Legg Mason Protects Investors of Offshore Western, Citi Money Funds.
Legg Mason says, "
It has taken action to reduce the holdings of securities issued by certain asset-backed commercial paper ("ABCP") issuers held by two non-US stable net asset value liquidity funds" run by its
Western Asset subsidiary (
which also runs the
Citi funds). Legg Mason entered into a
"swap" costing $83 million to remove $890 million worth of SIVs from its
Dublin-based Citi Institutional Liquidity Fund and
Legg purchased outright an additional $132 million in SIV securities.
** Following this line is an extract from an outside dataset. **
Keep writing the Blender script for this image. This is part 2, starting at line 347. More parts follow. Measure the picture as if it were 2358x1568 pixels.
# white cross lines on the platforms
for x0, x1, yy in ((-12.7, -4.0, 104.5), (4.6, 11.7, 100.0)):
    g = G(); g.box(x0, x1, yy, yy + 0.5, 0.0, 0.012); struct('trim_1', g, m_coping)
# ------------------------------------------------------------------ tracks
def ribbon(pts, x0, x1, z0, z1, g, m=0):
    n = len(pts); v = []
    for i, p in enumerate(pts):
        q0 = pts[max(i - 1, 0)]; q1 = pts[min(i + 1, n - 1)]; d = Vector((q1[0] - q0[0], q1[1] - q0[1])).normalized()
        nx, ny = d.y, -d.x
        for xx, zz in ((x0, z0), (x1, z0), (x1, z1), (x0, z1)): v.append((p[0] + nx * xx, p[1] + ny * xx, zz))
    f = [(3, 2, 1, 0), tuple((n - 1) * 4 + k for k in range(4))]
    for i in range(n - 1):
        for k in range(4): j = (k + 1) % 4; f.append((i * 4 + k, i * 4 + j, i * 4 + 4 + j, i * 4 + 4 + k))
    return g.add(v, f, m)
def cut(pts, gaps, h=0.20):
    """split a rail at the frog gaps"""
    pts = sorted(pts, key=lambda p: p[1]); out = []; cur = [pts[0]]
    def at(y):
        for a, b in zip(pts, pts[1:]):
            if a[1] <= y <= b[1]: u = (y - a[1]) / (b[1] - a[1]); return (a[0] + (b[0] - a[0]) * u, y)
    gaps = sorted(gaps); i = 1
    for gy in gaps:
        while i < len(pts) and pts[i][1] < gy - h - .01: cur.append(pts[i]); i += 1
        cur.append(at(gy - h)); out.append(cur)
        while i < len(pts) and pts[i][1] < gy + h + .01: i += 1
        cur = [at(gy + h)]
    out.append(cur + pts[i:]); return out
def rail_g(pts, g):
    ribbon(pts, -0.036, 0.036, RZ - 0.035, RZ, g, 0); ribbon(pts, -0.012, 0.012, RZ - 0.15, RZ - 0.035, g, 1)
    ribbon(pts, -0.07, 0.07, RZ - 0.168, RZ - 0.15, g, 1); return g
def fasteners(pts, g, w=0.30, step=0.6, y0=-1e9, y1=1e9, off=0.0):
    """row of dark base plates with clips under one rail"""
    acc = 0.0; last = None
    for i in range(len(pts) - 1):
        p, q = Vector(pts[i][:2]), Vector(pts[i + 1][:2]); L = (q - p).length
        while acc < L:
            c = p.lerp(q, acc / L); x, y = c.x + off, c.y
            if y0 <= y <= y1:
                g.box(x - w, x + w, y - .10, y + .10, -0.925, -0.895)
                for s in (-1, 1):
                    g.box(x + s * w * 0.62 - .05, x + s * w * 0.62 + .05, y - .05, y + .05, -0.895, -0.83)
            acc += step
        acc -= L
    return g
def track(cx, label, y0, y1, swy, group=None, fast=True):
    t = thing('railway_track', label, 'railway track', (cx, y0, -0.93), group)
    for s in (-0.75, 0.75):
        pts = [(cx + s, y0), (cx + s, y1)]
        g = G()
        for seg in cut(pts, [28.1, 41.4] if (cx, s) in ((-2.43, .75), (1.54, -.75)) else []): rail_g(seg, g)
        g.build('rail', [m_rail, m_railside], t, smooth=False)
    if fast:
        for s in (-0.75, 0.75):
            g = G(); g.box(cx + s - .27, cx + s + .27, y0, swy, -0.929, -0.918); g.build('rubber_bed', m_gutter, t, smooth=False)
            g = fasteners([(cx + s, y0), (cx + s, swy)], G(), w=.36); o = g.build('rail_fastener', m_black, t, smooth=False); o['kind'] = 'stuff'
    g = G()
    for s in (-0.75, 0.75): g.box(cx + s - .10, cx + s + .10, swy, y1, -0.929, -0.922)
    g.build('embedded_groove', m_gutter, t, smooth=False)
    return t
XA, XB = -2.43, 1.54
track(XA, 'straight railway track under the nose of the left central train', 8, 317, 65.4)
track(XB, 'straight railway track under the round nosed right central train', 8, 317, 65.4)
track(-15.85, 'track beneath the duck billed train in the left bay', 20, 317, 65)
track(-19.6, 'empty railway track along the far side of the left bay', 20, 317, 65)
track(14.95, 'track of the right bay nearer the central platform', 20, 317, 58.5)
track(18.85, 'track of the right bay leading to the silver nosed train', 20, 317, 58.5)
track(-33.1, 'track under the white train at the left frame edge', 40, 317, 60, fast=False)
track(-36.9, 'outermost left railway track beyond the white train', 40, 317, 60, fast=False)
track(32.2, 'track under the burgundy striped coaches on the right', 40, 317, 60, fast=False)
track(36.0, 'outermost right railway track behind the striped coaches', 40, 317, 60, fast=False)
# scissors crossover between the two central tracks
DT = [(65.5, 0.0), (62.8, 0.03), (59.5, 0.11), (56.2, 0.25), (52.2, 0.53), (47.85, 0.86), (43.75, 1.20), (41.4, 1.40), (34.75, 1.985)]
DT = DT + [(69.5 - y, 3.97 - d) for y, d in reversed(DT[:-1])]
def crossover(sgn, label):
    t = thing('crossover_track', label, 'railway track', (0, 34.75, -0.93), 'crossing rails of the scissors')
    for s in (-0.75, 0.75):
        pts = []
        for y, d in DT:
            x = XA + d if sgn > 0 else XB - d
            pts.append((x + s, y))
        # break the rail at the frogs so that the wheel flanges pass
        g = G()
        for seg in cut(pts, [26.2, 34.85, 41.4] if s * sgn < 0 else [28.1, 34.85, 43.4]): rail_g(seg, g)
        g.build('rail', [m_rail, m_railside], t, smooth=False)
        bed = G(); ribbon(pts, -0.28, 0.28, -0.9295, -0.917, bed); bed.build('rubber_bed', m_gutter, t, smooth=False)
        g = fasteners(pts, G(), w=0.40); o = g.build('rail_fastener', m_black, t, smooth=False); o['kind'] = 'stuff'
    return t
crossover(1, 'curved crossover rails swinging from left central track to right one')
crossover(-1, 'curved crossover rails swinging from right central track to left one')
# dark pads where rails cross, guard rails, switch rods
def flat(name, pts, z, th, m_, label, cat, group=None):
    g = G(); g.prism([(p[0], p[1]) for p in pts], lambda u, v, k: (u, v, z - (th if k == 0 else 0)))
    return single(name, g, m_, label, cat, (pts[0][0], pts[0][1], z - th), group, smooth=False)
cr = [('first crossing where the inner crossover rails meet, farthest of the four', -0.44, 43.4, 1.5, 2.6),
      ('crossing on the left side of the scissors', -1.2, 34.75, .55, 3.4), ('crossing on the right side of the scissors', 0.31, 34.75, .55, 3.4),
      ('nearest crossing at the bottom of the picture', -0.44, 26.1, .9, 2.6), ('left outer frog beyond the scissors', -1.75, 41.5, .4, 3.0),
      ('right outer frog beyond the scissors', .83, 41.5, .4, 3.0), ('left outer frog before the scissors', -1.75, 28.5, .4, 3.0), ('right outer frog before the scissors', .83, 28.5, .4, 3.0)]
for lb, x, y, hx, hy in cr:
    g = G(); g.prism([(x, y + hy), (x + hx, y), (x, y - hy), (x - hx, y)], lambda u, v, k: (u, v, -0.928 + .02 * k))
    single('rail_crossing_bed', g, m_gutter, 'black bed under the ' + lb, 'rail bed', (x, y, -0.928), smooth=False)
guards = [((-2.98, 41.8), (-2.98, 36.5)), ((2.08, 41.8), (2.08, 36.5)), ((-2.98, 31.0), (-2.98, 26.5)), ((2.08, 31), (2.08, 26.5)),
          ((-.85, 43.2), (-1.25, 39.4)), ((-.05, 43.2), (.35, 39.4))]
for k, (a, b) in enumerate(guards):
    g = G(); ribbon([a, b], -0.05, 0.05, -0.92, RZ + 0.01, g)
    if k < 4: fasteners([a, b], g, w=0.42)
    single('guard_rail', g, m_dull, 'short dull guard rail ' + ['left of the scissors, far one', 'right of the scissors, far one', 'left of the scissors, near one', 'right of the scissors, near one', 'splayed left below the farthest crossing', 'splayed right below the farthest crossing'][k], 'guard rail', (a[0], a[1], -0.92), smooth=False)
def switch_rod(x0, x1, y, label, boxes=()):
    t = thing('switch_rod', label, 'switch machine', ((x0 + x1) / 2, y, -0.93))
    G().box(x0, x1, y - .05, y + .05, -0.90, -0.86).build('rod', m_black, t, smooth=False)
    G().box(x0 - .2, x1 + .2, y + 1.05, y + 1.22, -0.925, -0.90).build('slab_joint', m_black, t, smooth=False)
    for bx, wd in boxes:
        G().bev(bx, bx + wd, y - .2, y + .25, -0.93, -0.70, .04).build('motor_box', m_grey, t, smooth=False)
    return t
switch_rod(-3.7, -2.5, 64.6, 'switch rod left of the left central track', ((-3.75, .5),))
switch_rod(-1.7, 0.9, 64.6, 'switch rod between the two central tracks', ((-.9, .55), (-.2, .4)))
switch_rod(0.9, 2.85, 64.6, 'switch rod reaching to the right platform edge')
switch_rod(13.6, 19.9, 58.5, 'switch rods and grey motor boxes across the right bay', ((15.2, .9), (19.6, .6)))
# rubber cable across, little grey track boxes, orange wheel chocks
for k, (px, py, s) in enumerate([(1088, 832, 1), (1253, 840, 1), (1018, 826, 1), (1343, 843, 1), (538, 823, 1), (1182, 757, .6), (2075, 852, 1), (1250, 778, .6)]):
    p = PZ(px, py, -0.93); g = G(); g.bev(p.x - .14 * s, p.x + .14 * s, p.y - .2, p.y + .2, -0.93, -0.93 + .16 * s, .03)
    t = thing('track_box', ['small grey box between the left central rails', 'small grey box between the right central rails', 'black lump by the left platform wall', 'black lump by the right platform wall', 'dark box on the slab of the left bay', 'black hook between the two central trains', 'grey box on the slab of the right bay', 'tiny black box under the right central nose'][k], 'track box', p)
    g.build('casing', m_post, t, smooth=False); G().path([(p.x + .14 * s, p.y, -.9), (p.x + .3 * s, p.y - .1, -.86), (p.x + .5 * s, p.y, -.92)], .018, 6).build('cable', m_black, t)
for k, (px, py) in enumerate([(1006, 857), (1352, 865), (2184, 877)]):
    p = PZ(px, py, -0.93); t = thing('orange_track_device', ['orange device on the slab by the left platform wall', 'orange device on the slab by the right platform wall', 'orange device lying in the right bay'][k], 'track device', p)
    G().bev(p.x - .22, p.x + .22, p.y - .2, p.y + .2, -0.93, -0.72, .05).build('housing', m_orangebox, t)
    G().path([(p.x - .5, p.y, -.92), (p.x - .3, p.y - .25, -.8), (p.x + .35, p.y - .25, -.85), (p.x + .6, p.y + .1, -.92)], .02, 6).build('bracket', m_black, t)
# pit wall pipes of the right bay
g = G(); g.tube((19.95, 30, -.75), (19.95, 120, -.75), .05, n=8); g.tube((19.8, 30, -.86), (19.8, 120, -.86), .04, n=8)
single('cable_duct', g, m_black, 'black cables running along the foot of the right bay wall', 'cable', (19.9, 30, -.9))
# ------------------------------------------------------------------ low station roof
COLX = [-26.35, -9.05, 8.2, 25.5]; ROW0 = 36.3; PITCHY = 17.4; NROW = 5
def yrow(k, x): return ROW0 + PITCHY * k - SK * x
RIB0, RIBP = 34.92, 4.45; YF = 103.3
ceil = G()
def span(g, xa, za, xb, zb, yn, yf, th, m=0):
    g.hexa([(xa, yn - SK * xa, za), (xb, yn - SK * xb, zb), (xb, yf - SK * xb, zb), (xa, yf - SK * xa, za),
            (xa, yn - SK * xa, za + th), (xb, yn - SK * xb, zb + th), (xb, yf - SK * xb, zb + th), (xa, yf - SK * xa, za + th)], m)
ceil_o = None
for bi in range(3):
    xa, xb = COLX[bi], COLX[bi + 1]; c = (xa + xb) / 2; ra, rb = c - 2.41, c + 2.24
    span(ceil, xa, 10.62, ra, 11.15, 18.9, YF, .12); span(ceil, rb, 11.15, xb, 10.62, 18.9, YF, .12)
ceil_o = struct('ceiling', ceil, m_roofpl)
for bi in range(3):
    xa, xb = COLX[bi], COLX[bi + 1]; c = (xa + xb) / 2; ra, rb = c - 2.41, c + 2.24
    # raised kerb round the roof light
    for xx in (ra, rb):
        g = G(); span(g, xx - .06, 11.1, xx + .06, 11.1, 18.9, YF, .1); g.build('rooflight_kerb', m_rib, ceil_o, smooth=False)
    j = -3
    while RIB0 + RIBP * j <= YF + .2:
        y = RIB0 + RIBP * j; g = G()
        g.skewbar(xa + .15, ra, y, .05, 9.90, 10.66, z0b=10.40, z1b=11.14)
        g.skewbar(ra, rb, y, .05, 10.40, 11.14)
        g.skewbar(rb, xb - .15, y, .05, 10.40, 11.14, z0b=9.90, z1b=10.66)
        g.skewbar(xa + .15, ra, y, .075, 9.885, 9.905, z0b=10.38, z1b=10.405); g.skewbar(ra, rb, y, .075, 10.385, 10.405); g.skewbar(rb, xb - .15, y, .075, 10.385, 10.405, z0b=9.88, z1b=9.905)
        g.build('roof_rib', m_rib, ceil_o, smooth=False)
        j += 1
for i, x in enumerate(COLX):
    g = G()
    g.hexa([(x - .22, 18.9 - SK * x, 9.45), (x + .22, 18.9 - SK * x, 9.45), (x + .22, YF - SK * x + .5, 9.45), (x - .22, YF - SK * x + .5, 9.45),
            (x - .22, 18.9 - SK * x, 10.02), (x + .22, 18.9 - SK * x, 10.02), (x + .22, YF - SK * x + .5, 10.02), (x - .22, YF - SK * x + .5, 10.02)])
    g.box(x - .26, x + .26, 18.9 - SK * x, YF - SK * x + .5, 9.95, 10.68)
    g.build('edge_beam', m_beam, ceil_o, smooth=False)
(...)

Legg also "
agreed to acquire" $
99 million in
Canadian ABCP from Citi Institutional Cash Reserves.
A release says, "
While current market conditions remain challenging, and no guarantees can be given, Legg Mason is confident that its liquidity funds will continue to maintain a stable net asset value and their portfolios are appropriately positioned to continue to satisfy the liquidity needs of investors."
Legg Mason says "
SIV exposure in liquidity funds has declined to 3.2% of total assets". It filed an
8-K with more details, but expects to take an expense of
$89.7 million "as a result of all the liquidity fund support it has provided to date". Legg has
previously taken action to protect its domestic U.S. money funds. The company added, "
Neither fund, nor their shareholders, incurred any loss in connection with the transactions".